English v. Cage (In re Porter Development Partners, LLC)

Case Type:
Business
Case Status:
Affirmed
Citation:
No. 23-20047 (5th Circuit, Nov 07,2023) Not Published
Tag(s):
Ruling:
The U.S. Court of Appeals for the Fifth Circuit held a district court did not abuse its discretion in denying a pro se appellant's motion for an extension of time to file a notice of appeal.
Procedural context:
As the facts section below reflects, the appellant in this case, acting pro se, filed myriad motions for reconsideration and appeals to the district and circuit courts from rulings in a bankruptcy case disallowing his claims. This particular appeal concerned the district court's denial of the appellant's motion to extend the deadline to file an appeal to the Fifth Circuit from one of the district court's rulings.

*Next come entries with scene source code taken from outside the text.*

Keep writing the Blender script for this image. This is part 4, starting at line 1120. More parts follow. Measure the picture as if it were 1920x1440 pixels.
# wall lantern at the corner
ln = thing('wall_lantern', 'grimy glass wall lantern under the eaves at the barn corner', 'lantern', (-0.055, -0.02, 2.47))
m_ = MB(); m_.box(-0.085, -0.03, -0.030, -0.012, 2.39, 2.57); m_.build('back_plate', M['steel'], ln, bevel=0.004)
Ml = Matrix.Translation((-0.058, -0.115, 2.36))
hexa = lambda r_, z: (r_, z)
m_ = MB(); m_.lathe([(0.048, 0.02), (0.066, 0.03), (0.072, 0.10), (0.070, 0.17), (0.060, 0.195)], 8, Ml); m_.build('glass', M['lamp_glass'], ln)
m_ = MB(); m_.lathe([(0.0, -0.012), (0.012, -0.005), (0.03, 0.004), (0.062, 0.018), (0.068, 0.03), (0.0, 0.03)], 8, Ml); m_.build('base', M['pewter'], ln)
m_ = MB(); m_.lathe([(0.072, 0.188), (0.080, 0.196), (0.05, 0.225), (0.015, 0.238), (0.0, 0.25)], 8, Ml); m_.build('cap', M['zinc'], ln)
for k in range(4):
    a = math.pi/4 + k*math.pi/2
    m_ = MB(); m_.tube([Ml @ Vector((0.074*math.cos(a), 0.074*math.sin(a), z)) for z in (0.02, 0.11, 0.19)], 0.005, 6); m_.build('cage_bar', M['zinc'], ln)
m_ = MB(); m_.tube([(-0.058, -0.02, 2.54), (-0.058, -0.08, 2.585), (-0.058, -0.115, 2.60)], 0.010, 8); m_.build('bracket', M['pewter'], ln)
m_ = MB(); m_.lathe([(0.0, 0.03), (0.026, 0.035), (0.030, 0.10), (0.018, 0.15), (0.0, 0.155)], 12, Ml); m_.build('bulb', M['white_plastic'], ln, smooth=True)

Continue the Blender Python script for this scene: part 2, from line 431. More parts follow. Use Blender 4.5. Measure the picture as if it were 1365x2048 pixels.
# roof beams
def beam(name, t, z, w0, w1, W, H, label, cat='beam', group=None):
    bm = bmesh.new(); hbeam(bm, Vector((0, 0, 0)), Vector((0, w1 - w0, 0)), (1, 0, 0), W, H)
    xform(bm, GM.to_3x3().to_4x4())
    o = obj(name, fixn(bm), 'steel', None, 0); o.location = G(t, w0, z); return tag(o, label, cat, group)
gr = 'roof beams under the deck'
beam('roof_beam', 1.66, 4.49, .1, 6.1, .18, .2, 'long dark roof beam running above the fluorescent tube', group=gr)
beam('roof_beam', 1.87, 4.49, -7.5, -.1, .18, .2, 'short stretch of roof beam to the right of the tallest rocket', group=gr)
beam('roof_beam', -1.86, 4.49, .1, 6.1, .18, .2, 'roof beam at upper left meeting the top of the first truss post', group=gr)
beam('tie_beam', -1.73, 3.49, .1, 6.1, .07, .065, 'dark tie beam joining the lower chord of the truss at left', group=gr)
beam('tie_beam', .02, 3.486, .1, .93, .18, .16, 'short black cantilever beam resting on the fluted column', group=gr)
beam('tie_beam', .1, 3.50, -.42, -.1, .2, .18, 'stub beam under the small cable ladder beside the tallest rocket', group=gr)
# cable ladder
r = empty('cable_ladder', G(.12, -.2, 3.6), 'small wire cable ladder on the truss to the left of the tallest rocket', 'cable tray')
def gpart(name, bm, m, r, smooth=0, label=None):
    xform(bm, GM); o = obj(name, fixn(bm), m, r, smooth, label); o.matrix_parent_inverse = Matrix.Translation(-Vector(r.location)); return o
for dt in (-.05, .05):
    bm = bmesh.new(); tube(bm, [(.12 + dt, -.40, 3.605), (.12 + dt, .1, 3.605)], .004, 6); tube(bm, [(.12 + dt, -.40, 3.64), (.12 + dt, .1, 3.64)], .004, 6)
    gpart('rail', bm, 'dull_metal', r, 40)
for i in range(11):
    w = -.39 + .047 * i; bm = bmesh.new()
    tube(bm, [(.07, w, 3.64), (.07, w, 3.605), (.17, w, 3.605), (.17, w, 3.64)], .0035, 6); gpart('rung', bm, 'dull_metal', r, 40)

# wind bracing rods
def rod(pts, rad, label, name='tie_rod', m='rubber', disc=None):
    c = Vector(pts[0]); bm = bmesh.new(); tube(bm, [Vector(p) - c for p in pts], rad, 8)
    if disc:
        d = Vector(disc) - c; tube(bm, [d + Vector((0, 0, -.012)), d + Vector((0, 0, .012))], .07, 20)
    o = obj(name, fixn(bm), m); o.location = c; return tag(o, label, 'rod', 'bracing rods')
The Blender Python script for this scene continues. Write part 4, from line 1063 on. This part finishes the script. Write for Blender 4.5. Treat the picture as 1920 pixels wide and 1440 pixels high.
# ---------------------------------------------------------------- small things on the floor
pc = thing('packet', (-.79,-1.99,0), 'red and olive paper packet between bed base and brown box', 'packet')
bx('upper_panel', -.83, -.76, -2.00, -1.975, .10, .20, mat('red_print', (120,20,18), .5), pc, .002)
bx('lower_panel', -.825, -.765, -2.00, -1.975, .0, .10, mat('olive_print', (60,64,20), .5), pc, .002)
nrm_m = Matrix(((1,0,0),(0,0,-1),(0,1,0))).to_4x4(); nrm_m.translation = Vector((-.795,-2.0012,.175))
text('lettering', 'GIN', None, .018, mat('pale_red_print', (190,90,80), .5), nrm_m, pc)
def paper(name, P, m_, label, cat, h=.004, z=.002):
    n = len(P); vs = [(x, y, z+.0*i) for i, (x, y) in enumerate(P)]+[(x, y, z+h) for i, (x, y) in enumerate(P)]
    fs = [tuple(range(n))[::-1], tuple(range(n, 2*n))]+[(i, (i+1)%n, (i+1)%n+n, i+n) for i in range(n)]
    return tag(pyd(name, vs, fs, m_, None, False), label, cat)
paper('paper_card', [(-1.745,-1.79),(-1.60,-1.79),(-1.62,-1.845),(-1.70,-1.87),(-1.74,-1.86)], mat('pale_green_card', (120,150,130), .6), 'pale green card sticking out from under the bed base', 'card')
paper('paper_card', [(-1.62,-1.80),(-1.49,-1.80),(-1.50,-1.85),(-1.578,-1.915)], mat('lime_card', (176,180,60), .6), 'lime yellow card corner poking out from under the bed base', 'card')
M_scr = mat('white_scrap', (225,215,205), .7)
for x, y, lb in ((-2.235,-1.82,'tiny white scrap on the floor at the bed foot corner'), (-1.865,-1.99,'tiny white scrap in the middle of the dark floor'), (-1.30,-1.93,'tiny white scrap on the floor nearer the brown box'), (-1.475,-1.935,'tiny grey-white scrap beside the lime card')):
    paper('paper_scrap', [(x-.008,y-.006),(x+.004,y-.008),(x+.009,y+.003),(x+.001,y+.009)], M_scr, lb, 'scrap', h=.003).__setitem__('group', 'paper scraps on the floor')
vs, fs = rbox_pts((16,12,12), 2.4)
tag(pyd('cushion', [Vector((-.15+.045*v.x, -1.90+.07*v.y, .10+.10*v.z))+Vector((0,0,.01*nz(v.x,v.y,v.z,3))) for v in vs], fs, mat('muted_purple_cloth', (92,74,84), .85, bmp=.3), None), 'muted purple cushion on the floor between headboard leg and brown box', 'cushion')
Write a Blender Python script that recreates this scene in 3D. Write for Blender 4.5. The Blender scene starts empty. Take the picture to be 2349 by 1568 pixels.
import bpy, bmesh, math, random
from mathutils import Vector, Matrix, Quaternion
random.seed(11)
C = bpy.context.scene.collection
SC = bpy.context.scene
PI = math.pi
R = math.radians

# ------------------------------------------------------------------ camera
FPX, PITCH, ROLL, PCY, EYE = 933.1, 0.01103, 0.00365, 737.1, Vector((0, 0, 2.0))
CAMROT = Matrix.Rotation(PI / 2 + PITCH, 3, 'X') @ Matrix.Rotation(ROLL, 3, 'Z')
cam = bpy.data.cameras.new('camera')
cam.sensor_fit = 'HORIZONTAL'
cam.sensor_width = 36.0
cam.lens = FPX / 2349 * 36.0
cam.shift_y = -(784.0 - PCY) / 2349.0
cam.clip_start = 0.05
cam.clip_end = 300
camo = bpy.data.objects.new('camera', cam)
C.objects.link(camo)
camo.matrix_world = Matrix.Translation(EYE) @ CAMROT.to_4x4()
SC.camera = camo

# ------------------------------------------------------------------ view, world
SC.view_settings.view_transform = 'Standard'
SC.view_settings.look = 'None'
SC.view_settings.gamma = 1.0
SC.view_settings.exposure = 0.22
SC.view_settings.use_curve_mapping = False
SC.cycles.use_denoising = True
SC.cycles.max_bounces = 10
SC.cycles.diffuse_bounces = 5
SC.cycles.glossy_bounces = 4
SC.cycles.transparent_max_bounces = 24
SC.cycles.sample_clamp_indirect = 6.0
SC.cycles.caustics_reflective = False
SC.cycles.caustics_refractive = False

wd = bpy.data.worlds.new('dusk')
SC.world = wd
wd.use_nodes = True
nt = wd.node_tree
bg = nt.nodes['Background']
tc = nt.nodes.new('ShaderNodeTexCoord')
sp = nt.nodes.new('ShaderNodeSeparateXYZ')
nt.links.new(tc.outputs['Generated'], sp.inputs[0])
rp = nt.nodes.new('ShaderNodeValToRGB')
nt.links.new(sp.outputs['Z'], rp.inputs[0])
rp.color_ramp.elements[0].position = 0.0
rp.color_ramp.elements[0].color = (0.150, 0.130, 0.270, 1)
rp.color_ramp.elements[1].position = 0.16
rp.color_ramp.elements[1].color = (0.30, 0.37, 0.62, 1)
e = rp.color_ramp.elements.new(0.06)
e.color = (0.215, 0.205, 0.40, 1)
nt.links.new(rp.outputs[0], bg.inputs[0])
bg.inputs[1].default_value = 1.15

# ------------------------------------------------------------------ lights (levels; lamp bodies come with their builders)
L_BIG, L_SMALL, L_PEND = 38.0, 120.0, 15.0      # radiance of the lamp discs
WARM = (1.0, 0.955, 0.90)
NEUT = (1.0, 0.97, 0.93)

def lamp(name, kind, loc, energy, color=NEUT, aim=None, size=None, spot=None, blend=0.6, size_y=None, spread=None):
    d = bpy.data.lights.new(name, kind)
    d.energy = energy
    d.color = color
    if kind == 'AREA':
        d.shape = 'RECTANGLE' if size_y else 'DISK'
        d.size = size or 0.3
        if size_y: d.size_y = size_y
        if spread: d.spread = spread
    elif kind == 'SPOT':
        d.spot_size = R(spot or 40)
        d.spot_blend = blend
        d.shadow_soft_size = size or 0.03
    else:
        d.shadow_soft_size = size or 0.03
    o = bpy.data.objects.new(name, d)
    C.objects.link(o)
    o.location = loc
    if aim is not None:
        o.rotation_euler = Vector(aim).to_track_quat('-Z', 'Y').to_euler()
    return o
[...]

At the Fifth Circuit, the appellant stated the issues on appeal concerned the merits of the disallowance determinations underlying his appeal, while the appellee contended the only appellate issue was whether the district court abused its discretion in denying the motion to extend the appellate deadline. The Fifth Circuit agreed with the appellee's framing of the issue and liberally construed the pro se appellant's brief to address that issue.
Facts:
Porter Development Partners LLC and 18 related entities filed voluntary chapter 7 bankruptcy petitions in March and April 2015 in the U.S. Bankruptcy Court for the Southern District of Texas. In October 2019, Appellant Wayne M. English, filed claims in several of the debtors' cases based on an investment he made in one of the debtor entities. Chapter 7 Trustee Lowell T. Cage, the appellee in this appeal, objected to the claims. English did not respond to the objections. The bankruptcy court granted the claim objections in May 2020 and disallowed the claims. The court then denied English's motion to reconsider. English did not appeal the disallowance orders. Instead, in July 2020, English filed new proofs of claim in the same debtors' cases based on the same investment. The trustee objected in September 2020, English responded, and the bankruptcy court entered orders disallowing the July 2020 claims in October 2020 and April 2021. The bankruptcy court then denied English's motion to reconsider and English timely appealed to the U.S. District Court for the Southern District of Texas. The district court affirmed the bankruptcy court's disallowance of English's July 2o2o claims in December 2021, concluding res judicata barred those claims. The district court then denied English's motion for reconsideration on March 10, 2022. English's deadline to appeal was April 11, 2022. English filed a pro se notice of appeal to the U.S. Court of Appeals for the Fifth Circuit that was docketed on April 12, 2022, and a motion for an extension of time to appeal on April 15, 2022. In the motion to extend the deadline to appeal, English argued his notice of appeal actually arrived at the district court before the filing deadline but the clerk could not find it, and he should not be penalized for the late filing. The district court denied the motion to extend the deadline via an order dated December 1, 2022, and thus the notice of appeal filed on April 12 was late. This led the Fifth Circuit, acting sua sponte, to dismiss English's appeal for a lack of subject matter jurisdiction, and then to deny English's motion for reconsideration. Not to be deterred, English also moved the district court to reconsider its December 1, 2022 order denying the motion to extend time to appeal, which the district court denied. He then appealed the district court's December 1, 2022 order to the Fifth Circuit.